=== Problem details ===
Without the pictures, please reproduce only the lines from the one with "Write a Blender" through the one with "from mathutils.geometry import", both included.

=== Input for this task ===

################

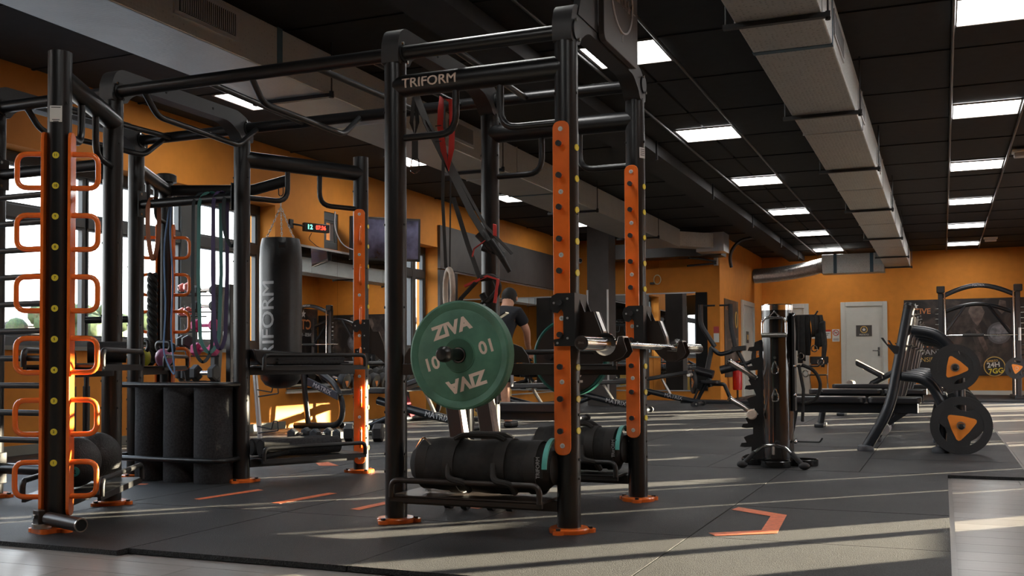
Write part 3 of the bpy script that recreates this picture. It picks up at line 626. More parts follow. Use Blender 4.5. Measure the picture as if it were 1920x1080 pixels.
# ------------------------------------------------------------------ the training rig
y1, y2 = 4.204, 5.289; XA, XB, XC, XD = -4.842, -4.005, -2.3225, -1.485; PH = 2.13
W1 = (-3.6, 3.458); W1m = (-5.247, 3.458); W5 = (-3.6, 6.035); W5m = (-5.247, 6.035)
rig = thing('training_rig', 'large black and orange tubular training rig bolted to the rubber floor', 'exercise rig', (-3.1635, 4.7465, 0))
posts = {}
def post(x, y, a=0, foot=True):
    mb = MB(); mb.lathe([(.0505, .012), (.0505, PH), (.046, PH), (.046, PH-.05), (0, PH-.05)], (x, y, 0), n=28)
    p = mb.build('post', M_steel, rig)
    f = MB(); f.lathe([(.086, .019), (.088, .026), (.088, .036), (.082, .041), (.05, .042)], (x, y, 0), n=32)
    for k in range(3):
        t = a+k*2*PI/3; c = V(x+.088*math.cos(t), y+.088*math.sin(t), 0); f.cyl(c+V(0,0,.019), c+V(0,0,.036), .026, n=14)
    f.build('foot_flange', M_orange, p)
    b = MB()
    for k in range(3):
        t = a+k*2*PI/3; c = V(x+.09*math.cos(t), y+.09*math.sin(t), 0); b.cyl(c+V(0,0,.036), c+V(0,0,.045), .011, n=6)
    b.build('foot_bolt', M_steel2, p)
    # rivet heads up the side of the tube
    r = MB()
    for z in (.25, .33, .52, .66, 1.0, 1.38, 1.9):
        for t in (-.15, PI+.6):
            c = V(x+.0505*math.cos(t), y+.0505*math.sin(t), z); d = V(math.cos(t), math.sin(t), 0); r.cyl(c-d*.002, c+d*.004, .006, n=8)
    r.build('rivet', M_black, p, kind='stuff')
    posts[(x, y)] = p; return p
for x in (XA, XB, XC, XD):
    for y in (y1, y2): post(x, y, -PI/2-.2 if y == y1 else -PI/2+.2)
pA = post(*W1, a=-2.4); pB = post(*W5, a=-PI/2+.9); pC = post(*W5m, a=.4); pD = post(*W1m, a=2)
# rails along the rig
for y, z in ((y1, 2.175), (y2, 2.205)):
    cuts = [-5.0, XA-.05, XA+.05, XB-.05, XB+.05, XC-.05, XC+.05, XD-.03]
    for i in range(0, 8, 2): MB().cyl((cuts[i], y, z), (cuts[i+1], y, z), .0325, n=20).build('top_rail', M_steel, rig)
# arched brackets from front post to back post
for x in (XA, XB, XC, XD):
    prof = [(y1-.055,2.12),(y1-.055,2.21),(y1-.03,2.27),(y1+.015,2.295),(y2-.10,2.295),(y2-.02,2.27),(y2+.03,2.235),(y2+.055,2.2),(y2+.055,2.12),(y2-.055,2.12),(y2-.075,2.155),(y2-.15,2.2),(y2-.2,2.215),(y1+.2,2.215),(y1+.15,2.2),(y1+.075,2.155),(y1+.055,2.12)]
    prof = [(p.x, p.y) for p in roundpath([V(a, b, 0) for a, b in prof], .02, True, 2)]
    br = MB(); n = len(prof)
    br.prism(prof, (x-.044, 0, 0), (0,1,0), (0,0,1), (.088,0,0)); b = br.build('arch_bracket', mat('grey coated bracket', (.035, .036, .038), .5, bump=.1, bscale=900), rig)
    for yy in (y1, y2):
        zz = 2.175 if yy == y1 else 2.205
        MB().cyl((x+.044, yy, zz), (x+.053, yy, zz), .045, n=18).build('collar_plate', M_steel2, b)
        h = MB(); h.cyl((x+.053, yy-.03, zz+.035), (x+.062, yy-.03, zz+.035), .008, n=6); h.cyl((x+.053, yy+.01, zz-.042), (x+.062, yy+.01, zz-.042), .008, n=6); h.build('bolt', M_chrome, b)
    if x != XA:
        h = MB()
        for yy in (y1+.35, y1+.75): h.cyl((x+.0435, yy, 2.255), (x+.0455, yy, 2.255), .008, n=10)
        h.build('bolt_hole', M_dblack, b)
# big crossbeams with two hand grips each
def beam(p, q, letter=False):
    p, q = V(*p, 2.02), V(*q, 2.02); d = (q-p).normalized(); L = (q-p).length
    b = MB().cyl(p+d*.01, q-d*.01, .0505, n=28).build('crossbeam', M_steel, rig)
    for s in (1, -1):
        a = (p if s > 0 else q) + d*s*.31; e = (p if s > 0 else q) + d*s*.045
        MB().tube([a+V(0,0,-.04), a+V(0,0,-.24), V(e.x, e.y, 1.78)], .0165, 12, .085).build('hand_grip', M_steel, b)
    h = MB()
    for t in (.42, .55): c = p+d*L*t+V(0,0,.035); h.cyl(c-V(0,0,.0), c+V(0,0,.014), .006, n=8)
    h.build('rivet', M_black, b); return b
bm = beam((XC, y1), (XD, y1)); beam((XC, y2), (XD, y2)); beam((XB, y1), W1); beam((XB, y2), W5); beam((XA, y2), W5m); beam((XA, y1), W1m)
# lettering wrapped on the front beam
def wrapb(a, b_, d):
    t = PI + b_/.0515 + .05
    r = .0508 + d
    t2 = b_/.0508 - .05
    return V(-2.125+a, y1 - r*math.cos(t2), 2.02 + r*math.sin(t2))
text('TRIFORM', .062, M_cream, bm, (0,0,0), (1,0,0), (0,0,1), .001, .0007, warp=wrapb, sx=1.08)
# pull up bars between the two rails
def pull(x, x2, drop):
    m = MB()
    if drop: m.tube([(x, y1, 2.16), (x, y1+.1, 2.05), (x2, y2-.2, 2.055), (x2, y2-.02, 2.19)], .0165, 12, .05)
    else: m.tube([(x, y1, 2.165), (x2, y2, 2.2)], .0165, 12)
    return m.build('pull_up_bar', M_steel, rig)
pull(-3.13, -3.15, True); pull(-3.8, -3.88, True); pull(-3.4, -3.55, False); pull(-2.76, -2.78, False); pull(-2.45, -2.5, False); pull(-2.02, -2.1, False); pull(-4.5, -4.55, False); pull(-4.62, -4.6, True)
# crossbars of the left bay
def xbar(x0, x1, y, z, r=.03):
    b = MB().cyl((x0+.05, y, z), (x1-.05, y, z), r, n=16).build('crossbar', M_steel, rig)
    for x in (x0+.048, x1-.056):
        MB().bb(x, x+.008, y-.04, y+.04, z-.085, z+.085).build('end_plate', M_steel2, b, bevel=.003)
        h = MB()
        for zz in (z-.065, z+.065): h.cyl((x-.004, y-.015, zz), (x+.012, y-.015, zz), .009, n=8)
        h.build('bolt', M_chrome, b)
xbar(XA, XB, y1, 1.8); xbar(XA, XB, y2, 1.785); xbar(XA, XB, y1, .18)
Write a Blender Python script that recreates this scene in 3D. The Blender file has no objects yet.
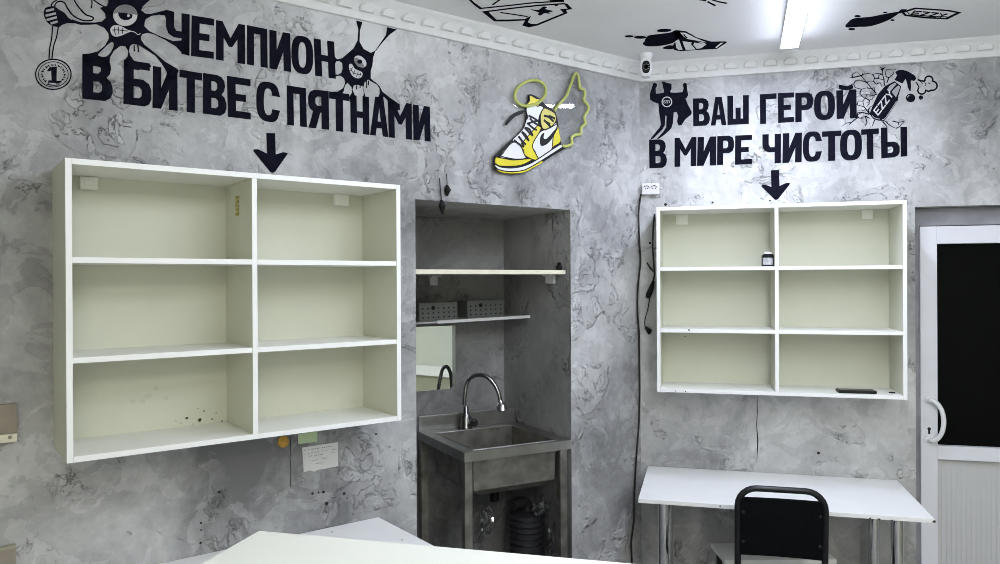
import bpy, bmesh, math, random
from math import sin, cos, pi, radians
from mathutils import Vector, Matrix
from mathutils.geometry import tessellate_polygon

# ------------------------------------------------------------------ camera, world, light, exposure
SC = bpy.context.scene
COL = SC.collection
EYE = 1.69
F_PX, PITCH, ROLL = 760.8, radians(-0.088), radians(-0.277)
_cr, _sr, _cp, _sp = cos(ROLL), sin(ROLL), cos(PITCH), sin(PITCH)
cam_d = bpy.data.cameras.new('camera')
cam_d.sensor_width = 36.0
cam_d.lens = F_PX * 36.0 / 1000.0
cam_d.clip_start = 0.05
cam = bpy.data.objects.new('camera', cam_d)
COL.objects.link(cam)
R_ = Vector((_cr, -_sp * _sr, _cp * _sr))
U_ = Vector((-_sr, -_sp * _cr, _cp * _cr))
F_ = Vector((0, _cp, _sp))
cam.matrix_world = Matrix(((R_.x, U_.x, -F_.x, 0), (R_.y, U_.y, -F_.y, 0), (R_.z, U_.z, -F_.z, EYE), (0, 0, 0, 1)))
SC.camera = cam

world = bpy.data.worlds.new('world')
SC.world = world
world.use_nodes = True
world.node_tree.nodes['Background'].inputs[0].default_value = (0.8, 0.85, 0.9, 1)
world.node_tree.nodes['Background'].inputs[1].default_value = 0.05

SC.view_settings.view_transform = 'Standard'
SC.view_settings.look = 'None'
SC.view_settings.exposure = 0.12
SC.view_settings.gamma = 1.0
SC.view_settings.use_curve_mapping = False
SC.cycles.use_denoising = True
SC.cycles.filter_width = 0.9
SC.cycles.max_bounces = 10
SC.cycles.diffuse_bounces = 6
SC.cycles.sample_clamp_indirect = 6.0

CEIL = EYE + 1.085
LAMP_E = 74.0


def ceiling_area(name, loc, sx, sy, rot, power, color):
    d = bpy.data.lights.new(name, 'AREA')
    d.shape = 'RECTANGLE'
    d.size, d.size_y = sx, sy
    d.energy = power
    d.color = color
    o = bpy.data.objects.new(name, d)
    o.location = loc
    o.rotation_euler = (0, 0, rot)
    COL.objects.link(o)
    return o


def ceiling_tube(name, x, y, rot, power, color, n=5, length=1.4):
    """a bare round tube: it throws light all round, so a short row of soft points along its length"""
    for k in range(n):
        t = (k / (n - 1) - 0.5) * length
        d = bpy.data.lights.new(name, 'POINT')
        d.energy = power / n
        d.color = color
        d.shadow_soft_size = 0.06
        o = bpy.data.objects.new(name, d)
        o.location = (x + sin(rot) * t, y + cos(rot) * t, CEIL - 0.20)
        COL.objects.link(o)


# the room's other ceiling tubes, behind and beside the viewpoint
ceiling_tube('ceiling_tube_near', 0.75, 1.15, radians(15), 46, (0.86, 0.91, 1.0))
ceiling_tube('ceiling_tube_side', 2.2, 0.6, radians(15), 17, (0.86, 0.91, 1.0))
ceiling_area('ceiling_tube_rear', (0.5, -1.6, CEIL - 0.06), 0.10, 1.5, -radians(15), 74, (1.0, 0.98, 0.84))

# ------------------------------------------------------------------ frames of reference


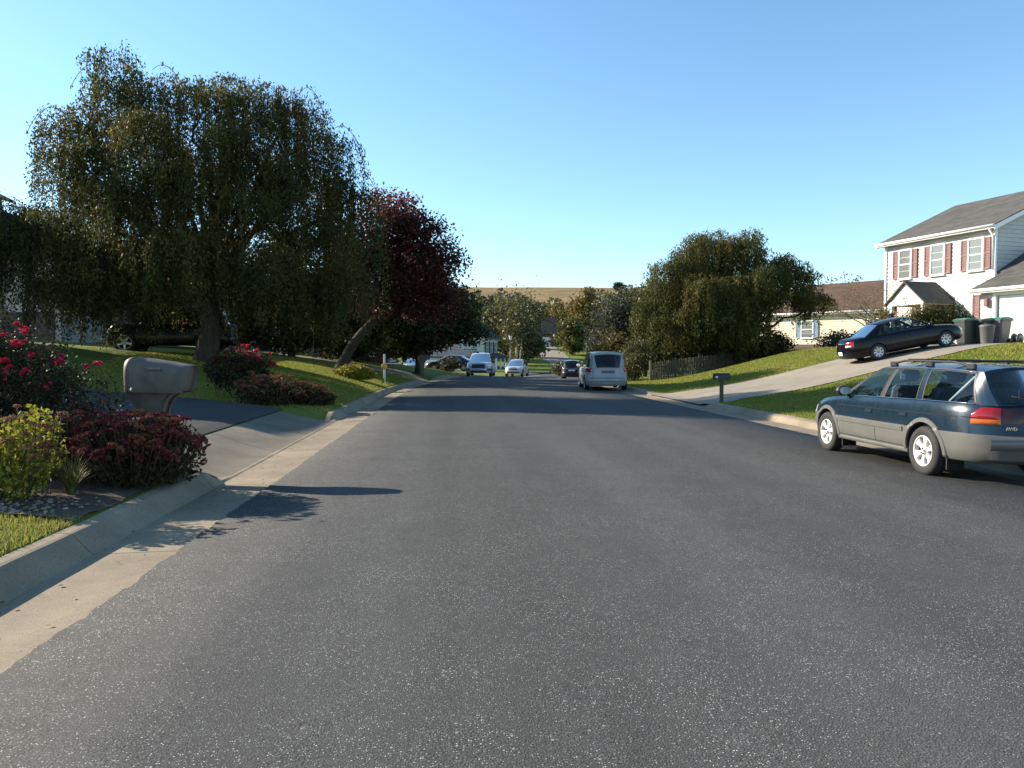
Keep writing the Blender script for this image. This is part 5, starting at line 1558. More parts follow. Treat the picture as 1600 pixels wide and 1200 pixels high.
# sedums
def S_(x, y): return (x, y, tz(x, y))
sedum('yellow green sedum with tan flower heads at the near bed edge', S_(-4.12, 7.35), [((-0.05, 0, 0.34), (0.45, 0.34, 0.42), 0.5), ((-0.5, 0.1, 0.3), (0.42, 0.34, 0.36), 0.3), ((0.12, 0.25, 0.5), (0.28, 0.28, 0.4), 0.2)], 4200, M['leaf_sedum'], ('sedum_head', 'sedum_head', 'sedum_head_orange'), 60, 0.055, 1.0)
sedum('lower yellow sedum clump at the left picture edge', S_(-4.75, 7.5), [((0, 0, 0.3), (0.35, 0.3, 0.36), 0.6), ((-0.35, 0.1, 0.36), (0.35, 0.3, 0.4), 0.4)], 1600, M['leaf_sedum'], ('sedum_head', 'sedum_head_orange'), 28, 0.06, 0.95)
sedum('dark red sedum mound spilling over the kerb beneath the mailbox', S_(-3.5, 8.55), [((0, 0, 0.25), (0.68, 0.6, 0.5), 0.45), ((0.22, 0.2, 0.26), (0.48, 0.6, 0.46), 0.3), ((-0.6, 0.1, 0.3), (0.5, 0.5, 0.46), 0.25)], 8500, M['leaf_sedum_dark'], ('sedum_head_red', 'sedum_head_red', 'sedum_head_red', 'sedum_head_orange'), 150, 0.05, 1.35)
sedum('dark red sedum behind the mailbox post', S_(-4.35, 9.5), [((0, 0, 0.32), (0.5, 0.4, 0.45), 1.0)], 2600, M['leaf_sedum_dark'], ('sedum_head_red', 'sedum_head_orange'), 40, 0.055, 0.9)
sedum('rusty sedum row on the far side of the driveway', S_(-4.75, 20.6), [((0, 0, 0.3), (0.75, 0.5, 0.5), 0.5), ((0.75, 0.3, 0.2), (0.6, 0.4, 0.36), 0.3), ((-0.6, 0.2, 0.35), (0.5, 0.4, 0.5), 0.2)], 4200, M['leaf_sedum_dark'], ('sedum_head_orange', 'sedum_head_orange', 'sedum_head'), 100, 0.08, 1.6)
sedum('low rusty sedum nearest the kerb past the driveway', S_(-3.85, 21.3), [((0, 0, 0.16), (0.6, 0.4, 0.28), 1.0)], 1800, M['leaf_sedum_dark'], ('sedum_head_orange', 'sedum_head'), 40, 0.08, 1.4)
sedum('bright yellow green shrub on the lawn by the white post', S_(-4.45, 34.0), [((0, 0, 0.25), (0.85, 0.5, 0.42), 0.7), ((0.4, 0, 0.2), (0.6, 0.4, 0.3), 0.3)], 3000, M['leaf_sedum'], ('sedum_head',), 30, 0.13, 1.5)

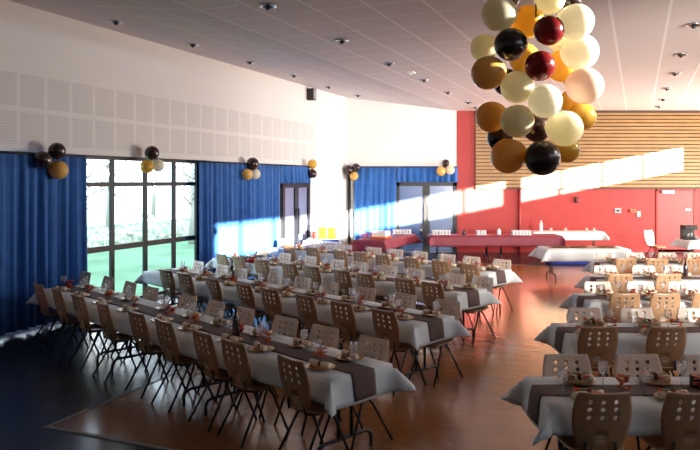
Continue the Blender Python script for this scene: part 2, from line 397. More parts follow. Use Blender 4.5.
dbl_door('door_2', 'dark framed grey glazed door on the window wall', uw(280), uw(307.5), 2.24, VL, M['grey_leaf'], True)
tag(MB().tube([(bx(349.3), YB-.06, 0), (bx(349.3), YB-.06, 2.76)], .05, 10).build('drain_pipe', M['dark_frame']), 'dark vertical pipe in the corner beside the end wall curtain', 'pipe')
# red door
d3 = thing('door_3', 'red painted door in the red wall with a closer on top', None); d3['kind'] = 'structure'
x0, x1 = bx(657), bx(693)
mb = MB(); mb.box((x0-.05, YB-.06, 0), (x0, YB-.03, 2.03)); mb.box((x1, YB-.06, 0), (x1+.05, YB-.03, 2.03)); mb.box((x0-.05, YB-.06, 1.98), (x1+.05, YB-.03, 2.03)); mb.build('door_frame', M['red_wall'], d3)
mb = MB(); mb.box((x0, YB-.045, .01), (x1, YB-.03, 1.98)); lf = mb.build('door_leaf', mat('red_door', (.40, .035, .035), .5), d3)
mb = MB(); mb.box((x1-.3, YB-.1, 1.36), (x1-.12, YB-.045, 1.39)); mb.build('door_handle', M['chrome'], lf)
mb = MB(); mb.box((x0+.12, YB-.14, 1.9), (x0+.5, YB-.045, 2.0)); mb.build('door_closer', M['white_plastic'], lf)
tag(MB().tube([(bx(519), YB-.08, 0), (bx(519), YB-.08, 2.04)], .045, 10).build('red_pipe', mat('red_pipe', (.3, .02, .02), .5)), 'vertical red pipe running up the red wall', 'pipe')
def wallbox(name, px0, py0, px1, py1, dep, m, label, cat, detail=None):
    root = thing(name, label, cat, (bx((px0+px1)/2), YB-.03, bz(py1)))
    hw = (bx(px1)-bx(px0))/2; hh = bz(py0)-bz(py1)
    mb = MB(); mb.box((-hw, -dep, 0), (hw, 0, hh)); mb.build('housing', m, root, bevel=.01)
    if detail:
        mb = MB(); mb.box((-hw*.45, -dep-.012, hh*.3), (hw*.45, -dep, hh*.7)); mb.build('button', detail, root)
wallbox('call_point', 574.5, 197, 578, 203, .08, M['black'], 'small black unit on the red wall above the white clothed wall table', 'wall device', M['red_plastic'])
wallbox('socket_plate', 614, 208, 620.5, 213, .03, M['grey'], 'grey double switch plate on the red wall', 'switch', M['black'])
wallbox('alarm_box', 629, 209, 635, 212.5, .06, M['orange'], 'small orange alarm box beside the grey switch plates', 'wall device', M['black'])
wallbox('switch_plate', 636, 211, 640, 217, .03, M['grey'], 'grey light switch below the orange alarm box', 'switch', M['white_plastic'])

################

=== Response to this exercise ===
Write a Blender Python script that recreates this scene in 3D. The Blender file has no objects yet.
import bpy, bmesh, math, random
from math import sin, cos, pi, radians
from mathutils import Vector, Matrix
from mathutils.geometry import tessellate_polygon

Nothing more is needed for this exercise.